Find the line containing "Generate a Blender" and copy it exactly, along with every line after it up to and including the line containing "COL = S.collection". Copy nothing else.

----- Data for processing

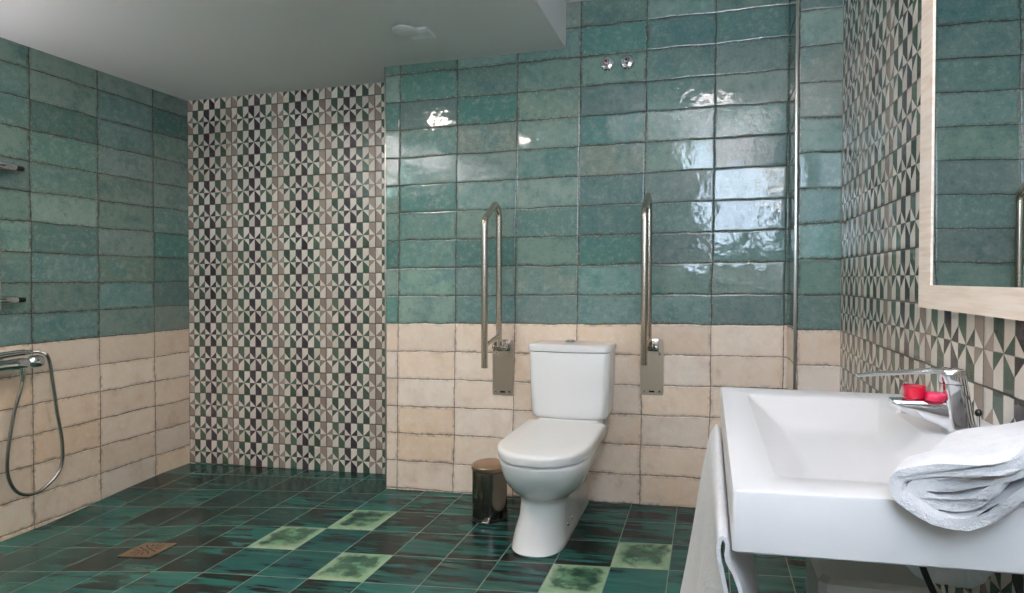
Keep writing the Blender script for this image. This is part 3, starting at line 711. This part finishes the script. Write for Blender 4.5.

----------
----- Data for processing

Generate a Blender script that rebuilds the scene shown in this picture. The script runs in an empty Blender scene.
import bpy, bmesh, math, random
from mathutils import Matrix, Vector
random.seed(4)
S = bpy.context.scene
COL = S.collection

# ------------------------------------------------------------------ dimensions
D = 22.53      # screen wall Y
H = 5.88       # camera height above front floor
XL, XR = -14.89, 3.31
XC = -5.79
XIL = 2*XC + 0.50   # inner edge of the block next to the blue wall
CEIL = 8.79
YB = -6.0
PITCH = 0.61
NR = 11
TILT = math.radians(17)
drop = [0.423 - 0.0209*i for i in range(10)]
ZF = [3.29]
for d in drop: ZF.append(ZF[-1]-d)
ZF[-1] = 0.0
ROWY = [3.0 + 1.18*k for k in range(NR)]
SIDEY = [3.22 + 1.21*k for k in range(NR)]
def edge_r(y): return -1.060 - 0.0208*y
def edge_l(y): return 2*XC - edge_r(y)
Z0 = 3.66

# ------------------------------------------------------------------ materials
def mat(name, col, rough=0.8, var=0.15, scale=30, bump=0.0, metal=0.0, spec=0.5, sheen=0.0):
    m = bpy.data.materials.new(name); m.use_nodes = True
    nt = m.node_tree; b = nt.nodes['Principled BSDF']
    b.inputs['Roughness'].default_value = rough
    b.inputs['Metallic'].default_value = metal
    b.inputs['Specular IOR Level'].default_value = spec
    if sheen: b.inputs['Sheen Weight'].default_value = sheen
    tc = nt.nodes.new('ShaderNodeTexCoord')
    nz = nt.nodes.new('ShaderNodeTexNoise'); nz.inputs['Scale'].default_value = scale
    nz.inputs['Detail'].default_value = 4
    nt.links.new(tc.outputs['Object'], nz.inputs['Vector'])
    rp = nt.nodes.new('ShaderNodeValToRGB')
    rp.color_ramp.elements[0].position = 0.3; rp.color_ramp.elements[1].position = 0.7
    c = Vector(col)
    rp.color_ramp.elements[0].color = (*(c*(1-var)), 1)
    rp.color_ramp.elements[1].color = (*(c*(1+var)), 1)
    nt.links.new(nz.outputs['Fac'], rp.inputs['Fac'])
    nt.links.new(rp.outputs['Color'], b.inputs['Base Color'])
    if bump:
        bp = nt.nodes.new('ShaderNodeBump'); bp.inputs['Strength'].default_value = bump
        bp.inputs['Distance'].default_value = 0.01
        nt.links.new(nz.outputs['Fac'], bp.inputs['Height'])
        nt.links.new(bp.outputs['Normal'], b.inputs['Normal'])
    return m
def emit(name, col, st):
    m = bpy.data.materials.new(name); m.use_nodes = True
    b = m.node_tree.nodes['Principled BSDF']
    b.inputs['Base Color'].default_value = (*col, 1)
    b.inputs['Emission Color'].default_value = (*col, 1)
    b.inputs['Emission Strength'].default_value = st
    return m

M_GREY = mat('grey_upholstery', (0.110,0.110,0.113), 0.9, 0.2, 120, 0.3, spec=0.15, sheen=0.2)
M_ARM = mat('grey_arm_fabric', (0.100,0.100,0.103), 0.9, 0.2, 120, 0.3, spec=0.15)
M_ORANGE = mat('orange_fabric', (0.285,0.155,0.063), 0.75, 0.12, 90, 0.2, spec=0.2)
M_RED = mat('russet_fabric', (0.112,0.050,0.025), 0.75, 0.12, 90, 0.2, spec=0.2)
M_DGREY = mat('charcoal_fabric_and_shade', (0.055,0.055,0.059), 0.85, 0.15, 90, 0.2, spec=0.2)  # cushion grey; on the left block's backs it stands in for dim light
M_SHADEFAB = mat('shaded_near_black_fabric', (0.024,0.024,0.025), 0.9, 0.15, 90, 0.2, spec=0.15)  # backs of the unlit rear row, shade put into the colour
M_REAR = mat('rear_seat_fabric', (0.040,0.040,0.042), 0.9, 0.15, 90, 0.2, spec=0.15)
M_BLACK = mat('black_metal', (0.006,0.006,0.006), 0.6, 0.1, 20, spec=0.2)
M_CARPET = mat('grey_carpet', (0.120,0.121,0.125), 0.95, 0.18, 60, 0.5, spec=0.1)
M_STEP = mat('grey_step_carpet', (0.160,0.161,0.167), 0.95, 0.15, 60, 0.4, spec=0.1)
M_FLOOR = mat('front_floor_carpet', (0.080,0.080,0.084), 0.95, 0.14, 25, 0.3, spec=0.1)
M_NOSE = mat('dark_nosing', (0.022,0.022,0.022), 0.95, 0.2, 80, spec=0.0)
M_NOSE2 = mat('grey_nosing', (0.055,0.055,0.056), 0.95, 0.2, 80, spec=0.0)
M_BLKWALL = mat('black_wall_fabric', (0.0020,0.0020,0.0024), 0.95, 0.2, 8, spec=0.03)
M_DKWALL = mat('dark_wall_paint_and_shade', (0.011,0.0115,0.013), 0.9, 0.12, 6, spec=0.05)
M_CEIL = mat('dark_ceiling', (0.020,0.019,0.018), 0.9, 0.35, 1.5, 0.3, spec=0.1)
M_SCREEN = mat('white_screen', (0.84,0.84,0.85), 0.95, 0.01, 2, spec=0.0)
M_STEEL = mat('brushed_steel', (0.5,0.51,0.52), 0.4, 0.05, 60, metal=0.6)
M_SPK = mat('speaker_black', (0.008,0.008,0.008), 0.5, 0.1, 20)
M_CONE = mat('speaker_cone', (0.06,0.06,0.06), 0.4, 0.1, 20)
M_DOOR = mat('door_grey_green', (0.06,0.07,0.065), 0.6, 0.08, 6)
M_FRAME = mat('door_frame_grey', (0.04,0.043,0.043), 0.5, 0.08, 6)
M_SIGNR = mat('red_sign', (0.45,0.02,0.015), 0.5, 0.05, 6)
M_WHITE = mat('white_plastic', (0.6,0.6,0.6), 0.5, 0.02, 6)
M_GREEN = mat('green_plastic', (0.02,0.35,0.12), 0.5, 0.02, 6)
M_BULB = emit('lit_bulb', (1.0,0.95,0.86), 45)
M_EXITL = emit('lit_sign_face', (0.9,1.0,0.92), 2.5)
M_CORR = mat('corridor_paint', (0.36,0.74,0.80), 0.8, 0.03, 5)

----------

Final result:
Generate a Blender script that rebuilds the scene shown in this picture. The script runs in an empty Blender scene.
import bpy, bmesh, math, random
from mathutils import Matrix, Vector
random.seed(4)
S = bpy.context.scene
COL = S.collection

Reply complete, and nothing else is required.